» Task: Set the lines down again exactly, first line through the line that contains "def BM(): return bmesh.new()", with no pictures.

» Material:
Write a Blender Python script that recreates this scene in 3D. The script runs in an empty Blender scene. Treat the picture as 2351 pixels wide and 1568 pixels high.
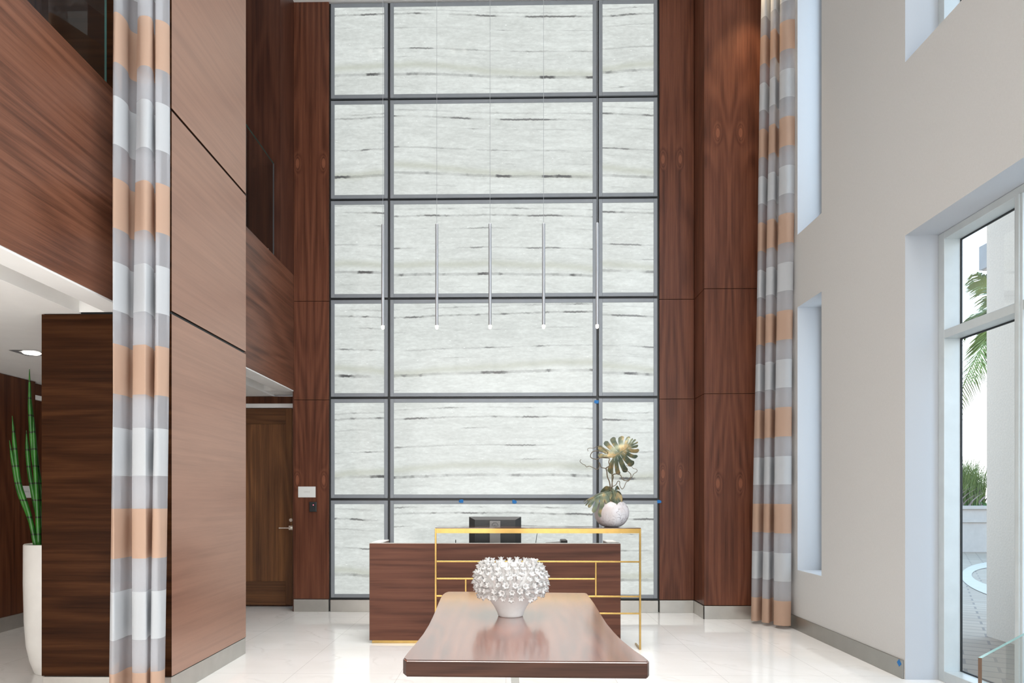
import bpy, bmesh, math, random
from mathutils import Vector, Matrix
random.seed(7)
sc = bpy.context.scene
C = sc.collection
PI = math.pi

# ------------------------------------------------------------------ object helpers
def link(o, parent=None):
    C.objects.link(o)
    if parent is not None:
        o.parent = parent
    return o

def obj(name, bm, m, parent=None, smooth=False, recalc=True):
    if recalc:
        bmesh.ops.recalc_face_normals(bm, faces=bm.faces)
    me = bpy.data.meshes.new(name)
    bm.to_mesh(me); bm.free()
    for mm in (m if isinstance(m, (list, tuple)) else [m]):
        me.materials.append(mm)
    if smooth:
        for p in me.polygons:
            p.use_smooth = True
    return link(bpy.data.objects.new(name, me), parent)

def tag(o, label, cat, group=None, kind=None):
    o['label'] = label
    o['category'] = cat
    if group: o['group'] = group
    if kind: o['kind'] = kind
    return o

def struct(o, label=None, cat=None):
    o['kind'] = 'structure'
    if label: o['label'] = label
    if cat: o['category'] = cat
    return o

def thing(name, label, cat, loc=(0, 0, 0), group=None, rot=(0, 0, 0)):
    o = bpy.data.objects.new(name, None)
    o.empty_display_size = 0.1
    o.location = loc; o.rotation_euler = rot
    link(o)
    return tag(o, label, cat, group)

def copy_tree(o, parent=None):
    c = o.copy(); C.objects.link(c); c.parent = parent
    for ch in list(o.children):
        copy_tree(ch, c)
    return c

# ------------------------------------------------------------------ geometry helpers
def BM(): return bmesh.new()

def box(bm, x0, x1, y0, y1, z0, z1, mi=0):
    v = [bm.verts.new(p) for p in ((x0,y0,z0),(x1,y0,z0),(x1,y1,z0),(x0,y1,z0),(x0,y0,z1),(x1,y0,z1),(x1,y1,z1),(x0,y1,z1))]
    fs = []
    for f in ((0,3,2,1),(4,5,6,7),(0,1,5,4),(1,2,6,5),(2,3,7,6),(3,0,4,7)):
        fc = bm.faces.new([v[i] for i in f]); fc.material_index = mi; fs.append(fc)
    return v

def bbox(bm, x0, x1, y0, y1, z0, z1, r=0.004, seg=2):
    b2 = BM(); box(b2, x0, x1, y0, y1, z0, z1)
    bmesh.ops.bevel(b2, geom=list(b2.edges), offset=r, segments=seg, affect='EDGES', profile=0.6)
    me = bpy.data.meshes.new('t'); b2.to_mesh(me); b2.free(); bm.from_mesh(me); bpy.data.meshes.remove(me)

def lathe(bm, prof, seg=48, cx=0, cy=0, cap0=True, cap1=True):
    rings = []
    for r, z in prof:
        rings.append([bm.verts.new((cx + r*math.cos(2*PI*i/seg), cy + r*math.sin(2*PI*i/seg), z)) for i in range(seg)])
    for a, b in zip(rings, rings[1:]):
        for i in range(seg):
            bm.faces.new((a[i], a[(i+1) % seg], b[(i+1) % seg], b[i]))
    if cap0: bm.faces.new(rings[0][::-1])
    if cap1: bm.faces.new(rings[-1])
    return rings

def catmull(pts, n=6):
    P = [Vector(p) for p in pts]
    P = [P[0]*2 - P[1]] + P + [P[-1]*2 - P[-2]]
    out = []
    for i in range(1, len(P)-2):
        a, b, c, d = P[i-1], P[i], P[i+1], P[i+2]
        for k in range(n):
            t = k/n
            out.append(0.5*((2*b) + (c-a)*t + (2*a-5*b+4*c-d)*t*t + (3*b-3*c+d-a)*t**3))
    out.append(P[-2])
    return out

def tube(bm, pts, r0, r1=None, seg=8, cap=True, rfun=None):
    r1 = r0 if r1 is None else r1
    pts = [Vector(p) for p in pts]
    n = len(pts); rings = []
    up = Vector((0.13, 0.31, 0.94)).normalized()
    prev = None
    for i, p in enumerate(pts):
        t = (pts[min(i+1, n-1)] - pts[max(i-1, 0)]).normalized()
        if prev is None:
            a = t.cross(up)
            if a.length < 0.05: a = t.cross(Vector((1, 0, 0)))
        else:
            a = prev - t*prev.dot(t)
        a.normalize(); prev = a
        b = t.cross(a)
        f = i/(n-1)
        r = rfun(f) if rfun else r0 + (r1-r0)*f
        rings.append([bm.verts.new(p + (a*math.cos(2*PI*k/seg) + b*math.sin(2*PI*k/seg))*r) for k in range(seg)])
    for A, B in zip(rings, rings[1:]):
        for k in range(seg):
            bm.faces.new((A[k], A[(k+1) % seg], B[(k+1) % seg], B[k]))
    if cap:
        bm.faces.new(rings[0][::-1]); bm.faces.new(rings[-1])

def quad(bm, a, b, c, d, mi=0):
    f = bm.faces.new([bm.verts.new(p) for p in (a, b, c, d)]); f.material_index = mi
    return f

# ------------------------------------------------------------------ material helpers
class NT:
    def __init__(s, name):
        s.m = bpy.data.materials.new(name); s.m.use_nodes = True
        s.t = s.m.node_tree; s.t.nodes.clear()
        s.out = s.t.nodes.new('ShaderNodeOutputMaterial')
        s.tc = s.t.nodes.new('ShaderNodeTexCoord')
    def n(s, ty, **kw):
        x = s.t.nodes.new(ty)
        for k, v in kw.items(): setattr(x, k, v)
        return x
    def set(s, inp, v):
        if hasattr(v, 'is_output'): s.t.links.new(v, inp)
        elif v is not None: inp.default_value = v
    def math(s, op, a, b=None, c=None, clamp=False):
        x = s.n('ShaderNodeMath', operation=op); x.use_clamp = clamp
        s.set(x.inputs[0], a)
        if b is not None: s.set(x.inputs[1], b)
        if c is not None: s.set(x.inputs[2], c)
        return x.outputs[0]
    def sep(s, v):
        x = s.n('ShaderNodeSeparateXYZ'); s.set(x.inputs[0], v); return x.outputs
    def comb(s, x, y, z):
        c = s.n('ShaderNodeCombineXYZ')
        for i, v in enumerate((x, y, z)): s.set(c.inputs[i], v)
        return c.outputs[0]
    def mapping(s, v, scale=(1,1,1), loc=(0,0,0), rot=(0,0,0)):
        x = s.n('ShaderNodeMapping'); s.set(x.inputs[0], v)
        x.inputs['Scale'].default_value = scale; x.inputs['Location'].default_value = loc; x.inputs['Rotation'].default_value = rot
        return x.outputs[0]
    def noise(s, v, scale=1, detail=3, rough=0.5, dist=0.0):
        x = s.n('ShaderNodeTexNoise'); s.set(x.inputs['Vector'], v)
        x.inputs['Scale'].default_value = scale; x.inputs['Detail'].default_value = detail
        x.inputs['Roughness'].default_value = rough; x.inputs['Distortion'].default_value = dist
        return x.outputs[0]
    def ramp(s, f, stops, interp='LINEAR'):
        x = s.n('ShaderNodeValToRGB'); s.set(x.inputs[0], f)
        cr = x.color_ramp; cr.interpolation = interp
        while len(cr.elements) < len(stops): cr.elements.new(0.5)
        for e, (p, c) in zip(cr.elements, stops):
            e.position = p; e.color = (c, c, c, 1) if not hasattr(c, '__len__') else (*c, 1)
        return x.outputs[0]
    def sstep(s, f, a, b, ta=0.0, tb=1.0):
        x = s.n('ShaderNodeMapRange'); x.interpolation_type = 'SMOOTHSTEP'
        s.set(x.inputs[0], f)
        for i, v in enumerate((a, b, ta, tb)): s.set(x.inputs[i+1], v)
        return x.outputs[0]
    def mix(s, f, a, b, bt='MIX'):
        x = s.n('ShaderNodeMix', data_type='RGBA', blend_type=bt)
        s.set(x.inputs[0], f); s.set(x.inputs[6], a if hasattr(a, 'is_output') else (*a, 1)); s.set(x.inputs[7], b if hasattr(b, 'is_output') else (*b, 1))
        return x.outputs[2]
    def bump(s, h, strength=0.2, dist=0.01):
        x = s.n('ShaderNodeBump'); x.inputs['Strength'].default_value = strength; x.inputs['Distance'].default_value = dist
        s.set(x.inputs['Height'], h); return x.outputs[0]
    def bsdf(s, color, rough=0.5, metal=0.0, spec=0.5, normal=None, **kw):
        b = s.n('ShaderNodeBsdfPrincipled')
        s.set(b.inputs['Base Color'], color if hasattr(color, 'is_output') else (*color, 1))
        s.set(b.inputs['Roughness'], rough); b.inputs['Metallic'].default_value = metal
        b.inputs['Specular IOR Level'].default_value = spec
        if normal is not None: s.set(b.inputs['Normal'], normal)
        for k, v in kw.items(): s.set(b.inputs[k.replace('_', ' ')], v)
        return b.outputs[0]
    def done(s, shader):
        s.t.links.new(shader, s.out.inputs[0]); return s.m

def plain(name, color, rough=0.5, metal=0.0, spec=0.5, var=0.04, vscale=8.0, bump=0.0, **kw):
    t = NT(name)
    n = t.noise(t.tc.outputs['Object'], vscale, 4)
    d = tuple(max(0, c*(1-var)) for c in color); l = tuple(min(1, c*(1+var)) for c in color)
    col = t.ramp(n, [(0.3, d), (0.7, l)])
    nm = t.bump(n, bump) if bump else None
    return t.done(t.bsdf(col, rough, metal, spec, nm, **kw))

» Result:
Write a Blender Python script that recreates this scene in 3D. The script runs in an empty Blender scene. Treat the picture as 2351 pixels wide and 1568 pixels high.
import bpy, bmesh, math, random
from mathutils import Vector, Matrix
random.seed(7)
sc = bpy.context.scene
C = sc.collection
PI = math.pi

# ------------------------------------------------------------------ object helpers
def link(o, parent=None):
    C.objects.link(o)
    if parent is not None:
        o.parent = parent
    return o

def obj(name, bm, m, parent=None, smooth=False, recalc=True):
    if recalc:
        bmesh.ops.recalc_face_normals(bm, faces=bm.faces)
    me = bpy.data.meshes.new(name)
    bm.to_mesh(me); bm.free()
    for mm in (m if isinstance(m, (list, tuple)) else [m]):
        me.materials.append(mm)
    if smooth:
        for p in me.polygons:
            p.use_smooth = True
    return link(bpy.data.objects.new(name, me), parent)

def tag(o, label, cat, group=None, kind=None):
    o['label'] = label
    o['category'] = cat
    if group: o['group'] = group
    if kind: o['kind'] = kind
    return o

def struct(o, label=None, cat=None):
    o['kind'] = 'structure'
    if label: o['label'] = label
    if cat: o['category'] = cat
    return o

def thing(name, label, cat, loc=(0, 0, 0), group=None, rot=(0, 0, 0)):
    o = bpy.data.objects.new(name, None)
    o.empty_display_size = 0.1
    o.location = loc; o.rotation_euler = rot
    link(o)
    return tag(o, label, cat, group)

def copy_tree(o, parent=None):
    c = o.copy(); C.objects.link(c); c.parent = parent
    for ch in list(o.children):
        copy_tree(ch, c)
    return c

# ------------------------------------------------------------------ geometry helpers
def BM(): return bmesh.new()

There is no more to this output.